Dataset entries:

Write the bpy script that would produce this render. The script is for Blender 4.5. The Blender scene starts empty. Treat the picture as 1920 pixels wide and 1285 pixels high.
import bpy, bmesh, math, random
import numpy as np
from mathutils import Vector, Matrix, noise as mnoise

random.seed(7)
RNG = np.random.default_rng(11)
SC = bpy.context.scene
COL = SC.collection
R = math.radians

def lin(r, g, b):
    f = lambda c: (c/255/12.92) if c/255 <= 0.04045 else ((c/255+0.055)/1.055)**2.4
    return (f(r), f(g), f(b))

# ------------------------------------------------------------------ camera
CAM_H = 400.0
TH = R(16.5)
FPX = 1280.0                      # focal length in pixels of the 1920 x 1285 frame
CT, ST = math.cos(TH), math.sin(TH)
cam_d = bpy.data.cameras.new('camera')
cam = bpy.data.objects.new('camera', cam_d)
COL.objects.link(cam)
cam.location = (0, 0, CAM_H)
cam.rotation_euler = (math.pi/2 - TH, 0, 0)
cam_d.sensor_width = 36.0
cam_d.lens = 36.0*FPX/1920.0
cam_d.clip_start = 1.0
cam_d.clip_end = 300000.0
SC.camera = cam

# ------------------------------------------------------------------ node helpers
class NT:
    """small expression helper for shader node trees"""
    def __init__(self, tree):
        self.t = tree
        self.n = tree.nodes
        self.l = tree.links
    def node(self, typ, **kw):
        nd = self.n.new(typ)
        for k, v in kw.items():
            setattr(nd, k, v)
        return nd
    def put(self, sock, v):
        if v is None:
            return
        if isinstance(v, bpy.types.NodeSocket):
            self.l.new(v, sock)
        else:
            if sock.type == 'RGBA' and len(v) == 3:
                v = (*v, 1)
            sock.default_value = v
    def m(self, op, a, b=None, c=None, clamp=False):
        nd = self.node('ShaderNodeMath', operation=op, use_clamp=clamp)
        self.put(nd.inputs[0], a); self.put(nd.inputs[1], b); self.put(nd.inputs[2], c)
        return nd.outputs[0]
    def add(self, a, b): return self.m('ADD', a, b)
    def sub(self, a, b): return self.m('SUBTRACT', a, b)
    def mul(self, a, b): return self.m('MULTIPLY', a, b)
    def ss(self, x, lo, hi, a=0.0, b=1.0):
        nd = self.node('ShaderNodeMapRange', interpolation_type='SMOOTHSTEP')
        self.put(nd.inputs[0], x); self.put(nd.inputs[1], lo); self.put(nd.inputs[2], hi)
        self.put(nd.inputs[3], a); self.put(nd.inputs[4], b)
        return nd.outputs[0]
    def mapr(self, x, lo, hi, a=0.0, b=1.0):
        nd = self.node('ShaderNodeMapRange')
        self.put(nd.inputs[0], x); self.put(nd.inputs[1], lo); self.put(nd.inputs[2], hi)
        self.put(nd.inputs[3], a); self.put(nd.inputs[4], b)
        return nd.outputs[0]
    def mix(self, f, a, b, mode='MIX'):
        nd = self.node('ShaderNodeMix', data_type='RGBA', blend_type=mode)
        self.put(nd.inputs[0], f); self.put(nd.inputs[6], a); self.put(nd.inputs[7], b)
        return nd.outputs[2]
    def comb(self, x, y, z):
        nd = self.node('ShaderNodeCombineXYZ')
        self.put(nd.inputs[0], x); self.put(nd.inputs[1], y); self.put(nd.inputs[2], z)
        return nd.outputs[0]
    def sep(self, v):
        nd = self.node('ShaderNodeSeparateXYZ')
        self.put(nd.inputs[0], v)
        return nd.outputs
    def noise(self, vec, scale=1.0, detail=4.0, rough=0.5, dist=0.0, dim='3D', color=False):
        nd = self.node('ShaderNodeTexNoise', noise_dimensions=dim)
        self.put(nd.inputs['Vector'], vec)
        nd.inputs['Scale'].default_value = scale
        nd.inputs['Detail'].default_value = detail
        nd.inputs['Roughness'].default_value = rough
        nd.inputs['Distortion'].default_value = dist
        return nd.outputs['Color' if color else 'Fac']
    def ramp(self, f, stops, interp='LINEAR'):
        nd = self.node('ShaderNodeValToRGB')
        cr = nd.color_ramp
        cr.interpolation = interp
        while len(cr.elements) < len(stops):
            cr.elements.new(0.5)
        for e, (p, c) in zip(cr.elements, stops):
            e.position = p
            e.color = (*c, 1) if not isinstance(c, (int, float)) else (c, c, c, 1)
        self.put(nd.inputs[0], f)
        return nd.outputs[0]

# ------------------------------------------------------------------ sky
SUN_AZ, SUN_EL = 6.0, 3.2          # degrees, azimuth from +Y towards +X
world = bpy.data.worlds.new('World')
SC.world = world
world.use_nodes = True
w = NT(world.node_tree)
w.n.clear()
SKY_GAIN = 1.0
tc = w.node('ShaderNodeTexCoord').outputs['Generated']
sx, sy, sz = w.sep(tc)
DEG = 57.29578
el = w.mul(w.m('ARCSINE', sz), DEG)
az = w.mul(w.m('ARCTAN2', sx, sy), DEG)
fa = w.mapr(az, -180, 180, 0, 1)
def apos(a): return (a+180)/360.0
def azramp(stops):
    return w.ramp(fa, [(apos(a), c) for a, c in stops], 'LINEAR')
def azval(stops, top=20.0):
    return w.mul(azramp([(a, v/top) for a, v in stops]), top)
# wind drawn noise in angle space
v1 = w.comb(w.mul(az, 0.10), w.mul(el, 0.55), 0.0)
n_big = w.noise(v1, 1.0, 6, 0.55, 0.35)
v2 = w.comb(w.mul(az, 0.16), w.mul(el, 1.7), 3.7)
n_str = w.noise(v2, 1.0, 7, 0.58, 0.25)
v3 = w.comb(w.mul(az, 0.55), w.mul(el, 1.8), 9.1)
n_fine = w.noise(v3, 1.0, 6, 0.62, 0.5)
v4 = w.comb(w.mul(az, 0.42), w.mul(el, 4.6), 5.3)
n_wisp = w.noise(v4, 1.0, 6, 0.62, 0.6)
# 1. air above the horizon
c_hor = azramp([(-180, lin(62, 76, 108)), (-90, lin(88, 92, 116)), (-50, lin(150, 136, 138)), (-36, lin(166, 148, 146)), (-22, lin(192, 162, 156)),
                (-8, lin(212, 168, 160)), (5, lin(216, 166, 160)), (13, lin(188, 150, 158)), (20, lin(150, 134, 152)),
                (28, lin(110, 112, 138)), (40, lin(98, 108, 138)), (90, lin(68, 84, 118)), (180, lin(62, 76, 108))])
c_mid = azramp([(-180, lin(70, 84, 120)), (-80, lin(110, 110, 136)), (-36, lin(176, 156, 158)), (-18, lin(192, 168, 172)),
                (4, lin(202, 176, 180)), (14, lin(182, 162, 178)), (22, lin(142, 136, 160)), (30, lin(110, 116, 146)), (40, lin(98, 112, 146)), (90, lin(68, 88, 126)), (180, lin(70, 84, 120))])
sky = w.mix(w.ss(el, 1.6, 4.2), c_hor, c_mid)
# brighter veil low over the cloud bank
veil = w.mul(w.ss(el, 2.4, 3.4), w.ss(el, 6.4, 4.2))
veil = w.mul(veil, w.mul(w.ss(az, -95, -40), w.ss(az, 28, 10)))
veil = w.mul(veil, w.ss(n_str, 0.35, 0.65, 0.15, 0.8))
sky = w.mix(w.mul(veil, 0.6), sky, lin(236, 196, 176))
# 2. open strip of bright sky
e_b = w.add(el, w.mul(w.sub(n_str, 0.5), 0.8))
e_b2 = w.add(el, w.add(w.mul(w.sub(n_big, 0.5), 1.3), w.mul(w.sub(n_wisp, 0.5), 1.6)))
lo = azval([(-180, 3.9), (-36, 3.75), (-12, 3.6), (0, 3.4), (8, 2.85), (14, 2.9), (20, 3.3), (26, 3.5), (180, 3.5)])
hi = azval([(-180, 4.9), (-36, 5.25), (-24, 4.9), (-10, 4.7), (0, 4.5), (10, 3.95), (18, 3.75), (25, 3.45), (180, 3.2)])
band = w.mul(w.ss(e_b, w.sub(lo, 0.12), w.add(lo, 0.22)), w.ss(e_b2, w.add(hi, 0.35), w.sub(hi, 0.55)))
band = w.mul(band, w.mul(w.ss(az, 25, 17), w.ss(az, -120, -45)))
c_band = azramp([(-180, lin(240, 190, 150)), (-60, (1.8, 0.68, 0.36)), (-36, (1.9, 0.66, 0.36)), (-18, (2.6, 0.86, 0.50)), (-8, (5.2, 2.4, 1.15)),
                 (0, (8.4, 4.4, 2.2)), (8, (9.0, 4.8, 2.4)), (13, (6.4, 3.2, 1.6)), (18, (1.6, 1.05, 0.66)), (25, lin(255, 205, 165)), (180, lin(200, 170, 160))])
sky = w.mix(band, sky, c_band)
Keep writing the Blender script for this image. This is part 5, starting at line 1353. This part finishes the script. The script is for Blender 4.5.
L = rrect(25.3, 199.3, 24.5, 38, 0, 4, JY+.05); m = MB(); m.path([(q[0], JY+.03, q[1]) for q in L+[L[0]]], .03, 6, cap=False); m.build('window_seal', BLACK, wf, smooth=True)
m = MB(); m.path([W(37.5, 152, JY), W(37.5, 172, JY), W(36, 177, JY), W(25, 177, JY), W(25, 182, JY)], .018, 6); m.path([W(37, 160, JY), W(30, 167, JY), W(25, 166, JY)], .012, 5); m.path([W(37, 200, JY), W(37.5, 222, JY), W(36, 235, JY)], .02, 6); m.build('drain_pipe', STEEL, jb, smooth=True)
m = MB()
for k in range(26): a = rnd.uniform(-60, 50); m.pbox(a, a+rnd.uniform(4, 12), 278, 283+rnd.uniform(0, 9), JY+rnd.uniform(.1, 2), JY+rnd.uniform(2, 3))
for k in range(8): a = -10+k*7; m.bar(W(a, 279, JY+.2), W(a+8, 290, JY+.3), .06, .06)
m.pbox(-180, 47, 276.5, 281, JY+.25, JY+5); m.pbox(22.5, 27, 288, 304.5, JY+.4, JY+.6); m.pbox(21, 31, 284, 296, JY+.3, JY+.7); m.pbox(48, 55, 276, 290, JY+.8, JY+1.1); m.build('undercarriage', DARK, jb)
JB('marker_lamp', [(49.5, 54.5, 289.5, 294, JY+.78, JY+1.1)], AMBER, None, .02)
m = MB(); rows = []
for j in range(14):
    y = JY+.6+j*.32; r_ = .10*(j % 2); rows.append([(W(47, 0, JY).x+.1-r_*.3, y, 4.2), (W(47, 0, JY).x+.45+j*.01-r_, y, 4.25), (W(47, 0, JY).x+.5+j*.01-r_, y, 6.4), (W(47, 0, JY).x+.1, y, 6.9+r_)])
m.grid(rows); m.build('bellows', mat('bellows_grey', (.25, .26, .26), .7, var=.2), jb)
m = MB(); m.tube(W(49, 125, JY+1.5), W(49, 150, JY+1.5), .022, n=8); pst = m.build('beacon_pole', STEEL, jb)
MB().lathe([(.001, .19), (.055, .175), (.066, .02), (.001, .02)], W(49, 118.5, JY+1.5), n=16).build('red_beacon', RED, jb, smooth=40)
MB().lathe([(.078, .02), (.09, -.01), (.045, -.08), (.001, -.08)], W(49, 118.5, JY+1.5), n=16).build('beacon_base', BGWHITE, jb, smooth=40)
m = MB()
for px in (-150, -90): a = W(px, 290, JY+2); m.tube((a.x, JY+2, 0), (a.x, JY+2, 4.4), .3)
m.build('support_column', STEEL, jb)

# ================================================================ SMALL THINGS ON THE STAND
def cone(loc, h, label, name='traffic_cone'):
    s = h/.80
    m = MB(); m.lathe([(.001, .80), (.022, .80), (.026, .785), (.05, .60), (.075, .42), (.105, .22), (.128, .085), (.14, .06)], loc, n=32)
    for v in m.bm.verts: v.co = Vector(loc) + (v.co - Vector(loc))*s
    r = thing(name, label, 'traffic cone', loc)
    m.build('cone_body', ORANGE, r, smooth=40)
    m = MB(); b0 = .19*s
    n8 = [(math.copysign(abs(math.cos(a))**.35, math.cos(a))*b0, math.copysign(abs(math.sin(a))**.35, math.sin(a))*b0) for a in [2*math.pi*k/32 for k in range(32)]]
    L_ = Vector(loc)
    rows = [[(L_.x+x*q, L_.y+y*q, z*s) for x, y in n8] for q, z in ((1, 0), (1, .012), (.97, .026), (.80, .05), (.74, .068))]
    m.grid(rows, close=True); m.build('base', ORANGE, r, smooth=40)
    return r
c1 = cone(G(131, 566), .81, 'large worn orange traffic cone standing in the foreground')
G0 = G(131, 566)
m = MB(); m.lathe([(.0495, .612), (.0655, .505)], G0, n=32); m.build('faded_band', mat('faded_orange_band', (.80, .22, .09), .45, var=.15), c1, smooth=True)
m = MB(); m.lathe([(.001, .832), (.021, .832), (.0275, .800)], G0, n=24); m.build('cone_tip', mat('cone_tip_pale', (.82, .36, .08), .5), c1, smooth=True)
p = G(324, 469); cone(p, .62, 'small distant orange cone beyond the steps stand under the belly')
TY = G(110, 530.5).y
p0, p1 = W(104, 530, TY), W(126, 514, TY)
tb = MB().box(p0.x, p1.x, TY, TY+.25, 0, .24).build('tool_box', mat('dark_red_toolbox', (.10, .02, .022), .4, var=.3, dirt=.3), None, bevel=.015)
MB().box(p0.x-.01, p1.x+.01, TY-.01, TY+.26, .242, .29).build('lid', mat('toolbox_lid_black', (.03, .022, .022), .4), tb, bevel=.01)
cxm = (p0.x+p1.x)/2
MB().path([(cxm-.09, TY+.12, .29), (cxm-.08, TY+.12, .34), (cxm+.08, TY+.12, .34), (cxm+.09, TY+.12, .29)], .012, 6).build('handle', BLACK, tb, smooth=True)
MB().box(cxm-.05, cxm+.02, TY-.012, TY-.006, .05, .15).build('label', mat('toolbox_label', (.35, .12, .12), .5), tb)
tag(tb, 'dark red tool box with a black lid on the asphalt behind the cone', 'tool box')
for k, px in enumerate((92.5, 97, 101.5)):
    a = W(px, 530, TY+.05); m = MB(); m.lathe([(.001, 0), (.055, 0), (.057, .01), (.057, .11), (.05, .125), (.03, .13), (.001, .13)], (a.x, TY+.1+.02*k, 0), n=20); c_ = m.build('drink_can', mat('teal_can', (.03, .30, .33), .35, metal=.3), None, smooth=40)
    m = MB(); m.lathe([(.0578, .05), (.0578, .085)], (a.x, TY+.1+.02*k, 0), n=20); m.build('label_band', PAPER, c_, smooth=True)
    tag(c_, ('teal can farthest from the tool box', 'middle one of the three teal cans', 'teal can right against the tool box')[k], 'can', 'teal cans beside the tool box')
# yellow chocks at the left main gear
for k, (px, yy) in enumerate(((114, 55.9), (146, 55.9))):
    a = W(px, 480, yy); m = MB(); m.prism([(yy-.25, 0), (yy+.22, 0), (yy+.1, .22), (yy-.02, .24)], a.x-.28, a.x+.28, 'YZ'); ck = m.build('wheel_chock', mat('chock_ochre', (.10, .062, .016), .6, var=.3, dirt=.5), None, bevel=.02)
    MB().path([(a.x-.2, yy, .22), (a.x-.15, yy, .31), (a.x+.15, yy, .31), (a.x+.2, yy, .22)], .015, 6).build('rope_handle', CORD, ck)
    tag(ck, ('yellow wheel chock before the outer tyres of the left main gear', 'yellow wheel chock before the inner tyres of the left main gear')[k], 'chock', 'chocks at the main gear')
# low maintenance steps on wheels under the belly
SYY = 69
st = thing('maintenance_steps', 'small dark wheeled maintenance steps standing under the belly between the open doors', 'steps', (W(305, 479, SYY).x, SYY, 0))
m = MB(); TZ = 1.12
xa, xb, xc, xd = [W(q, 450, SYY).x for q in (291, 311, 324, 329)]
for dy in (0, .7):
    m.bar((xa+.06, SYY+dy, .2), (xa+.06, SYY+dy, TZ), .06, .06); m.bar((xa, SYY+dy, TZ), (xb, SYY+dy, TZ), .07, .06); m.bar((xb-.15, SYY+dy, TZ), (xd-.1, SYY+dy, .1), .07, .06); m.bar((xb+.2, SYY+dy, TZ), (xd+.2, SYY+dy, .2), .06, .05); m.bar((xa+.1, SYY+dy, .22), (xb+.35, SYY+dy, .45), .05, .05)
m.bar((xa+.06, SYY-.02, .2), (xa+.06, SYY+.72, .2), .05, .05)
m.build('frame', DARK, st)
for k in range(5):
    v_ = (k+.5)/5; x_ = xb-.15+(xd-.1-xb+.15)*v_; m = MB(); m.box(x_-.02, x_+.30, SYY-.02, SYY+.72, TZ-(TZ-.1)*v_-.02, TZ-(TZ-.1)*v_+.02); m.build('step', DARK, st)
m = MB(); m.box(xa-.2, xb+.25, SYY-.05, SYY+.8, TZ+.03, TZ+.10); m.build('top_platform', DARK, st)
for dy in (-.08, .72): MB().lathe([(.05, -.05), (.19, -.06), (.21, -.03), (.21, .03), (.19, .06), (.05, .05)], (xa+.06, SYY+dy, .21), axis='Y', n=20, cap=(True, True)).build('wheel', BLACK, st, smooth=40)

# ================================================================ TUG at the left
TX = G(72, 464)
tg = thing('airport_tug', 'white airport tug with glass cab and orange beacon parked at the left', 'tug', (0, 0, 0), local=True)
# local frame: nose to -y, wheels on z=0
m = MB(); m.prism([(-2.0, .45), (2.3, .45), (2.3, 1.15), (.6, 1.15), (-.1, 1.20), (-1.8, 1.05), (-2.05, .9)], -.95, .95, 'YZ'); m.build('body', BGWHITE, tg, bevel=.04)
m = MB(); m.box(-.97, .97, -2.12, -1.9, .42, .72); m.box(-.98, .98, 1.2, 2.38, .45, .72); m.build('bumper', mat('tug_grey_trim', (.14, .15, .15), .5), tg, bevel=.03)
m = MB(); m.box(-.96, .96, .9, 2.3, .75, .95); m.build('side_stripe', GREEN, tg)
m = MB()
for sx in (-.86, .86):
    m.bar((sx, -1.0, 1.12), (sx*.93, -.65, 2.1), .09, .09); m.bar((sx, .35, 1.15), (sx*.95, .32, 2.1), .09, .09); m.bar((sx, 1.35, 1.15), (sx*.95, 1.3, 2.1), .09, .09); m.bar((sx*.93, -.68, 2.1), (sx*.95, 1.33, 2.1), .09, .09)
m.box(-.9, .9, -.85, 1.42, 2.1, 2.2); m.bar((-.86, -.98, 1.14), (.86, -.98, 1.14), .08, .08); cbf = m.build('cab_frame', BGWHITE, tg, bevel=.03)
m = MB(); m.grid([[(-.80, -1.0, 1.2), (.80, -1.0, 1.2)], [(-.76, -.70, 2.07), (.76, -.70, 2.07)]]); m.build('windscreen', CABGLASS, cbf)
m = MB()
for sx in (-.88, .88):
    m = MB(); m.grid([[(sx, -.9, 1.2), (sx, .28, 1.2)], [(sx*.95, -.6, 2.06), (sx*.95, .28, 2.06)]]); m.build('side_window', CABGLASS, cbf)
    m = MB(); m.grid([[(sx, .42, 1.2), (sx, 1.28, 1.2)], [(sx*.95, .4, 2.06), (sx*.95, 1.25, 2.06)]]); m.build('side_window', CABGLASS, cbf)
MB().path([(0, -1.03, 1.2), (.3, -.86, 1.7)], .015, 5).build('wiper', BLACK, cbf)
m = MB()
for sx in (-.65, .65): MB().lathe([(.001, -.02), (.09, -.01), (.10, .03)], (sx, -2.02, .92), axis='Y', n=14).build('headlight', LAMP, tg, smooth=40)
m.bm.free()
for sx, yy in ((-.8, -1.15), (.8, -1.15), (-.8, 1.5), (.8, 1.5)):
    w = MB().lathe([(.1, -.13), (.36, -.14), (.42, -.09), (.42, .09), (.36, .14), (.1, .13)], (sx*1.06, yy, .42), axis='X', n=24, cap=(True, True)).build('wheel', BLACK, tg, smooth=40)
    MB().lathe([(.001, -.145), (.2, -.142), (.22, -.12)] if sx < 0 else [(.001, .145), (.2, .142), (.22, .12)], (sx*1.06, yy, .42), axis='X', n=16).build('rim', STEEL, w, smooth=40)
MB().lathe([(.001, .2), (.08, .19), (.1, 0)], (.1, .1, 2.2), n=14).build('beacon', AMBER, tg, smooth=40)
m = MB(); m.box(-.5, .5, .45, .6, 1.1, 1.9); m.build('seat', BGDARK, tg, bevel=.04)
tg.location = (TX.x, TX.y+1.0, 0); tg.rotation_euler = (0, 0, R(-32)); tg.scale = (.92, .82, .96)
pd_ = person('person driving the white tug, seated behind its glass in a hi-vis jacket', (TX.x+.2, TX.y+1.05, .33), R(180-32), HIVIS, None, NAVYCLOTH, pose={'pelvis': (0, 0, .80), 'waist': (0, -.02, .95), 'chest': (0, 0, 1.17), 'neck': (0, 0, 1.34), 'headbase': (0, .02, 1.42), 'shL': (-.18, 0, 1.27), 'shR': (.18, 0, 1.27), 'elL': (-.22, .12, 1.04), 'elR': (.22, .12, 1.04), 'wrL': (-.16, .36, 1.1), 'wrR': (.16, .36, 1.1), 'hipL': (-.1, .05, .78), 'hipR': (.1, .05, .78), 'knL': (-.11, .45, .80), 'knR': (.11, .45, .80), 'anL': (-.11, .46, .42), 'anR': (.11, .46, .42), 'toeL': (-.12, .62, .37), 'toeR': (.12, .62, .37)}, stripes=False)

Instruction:
Print the listing above from its first line through the line with "SC.camera = cam", and stop there.

Final result:
Write the bpy script that would produce this render. The script is for Blender 4.5. The Blender scene starts empty. Treat the picture as 1920 pixels wide and 1285 pixels high.
import bpy, bmesh, math, random
import numpy as np
from mathutils import Vector, Matrix, noise as mnoise

random.seed(7)
RNG = np.random.default_rng(11)
SC = bpy.context.scene
COL = SC.collection
R = math.radians

def lin(r, g, b):
    f = lambda c: (c/255/12.92) if c/255 <= 0.04045 else ((c/255+0.055)/1.055)**2.4
    return (f(r), f(g), f(b))

# ------------------------------------------------------------------ camera
CAM_H = 400.0
TH = R(16.5)
FPX = 1280.0                      # focal length in pixels of the 1920 x 1285 frame
CT, ST = math.cos(TH), math.sin(TH)
cam_d = bpy.data.cameras.new('camera')
cam = bpy.data.objects.new('camera', cam_d)
COL.objects.link(cam)
cam.location = (0, 0, CAM_H)
cam.rotation_euler = (math.pi/2 - TH, 0, 0)
cam_d.sensor_width = 36.0
cam_d.lens = 36.0*FPX/1920.0
cam_d.clip_start = 1.0
cam_d.clip_end = 300000.0
SC.camera = cam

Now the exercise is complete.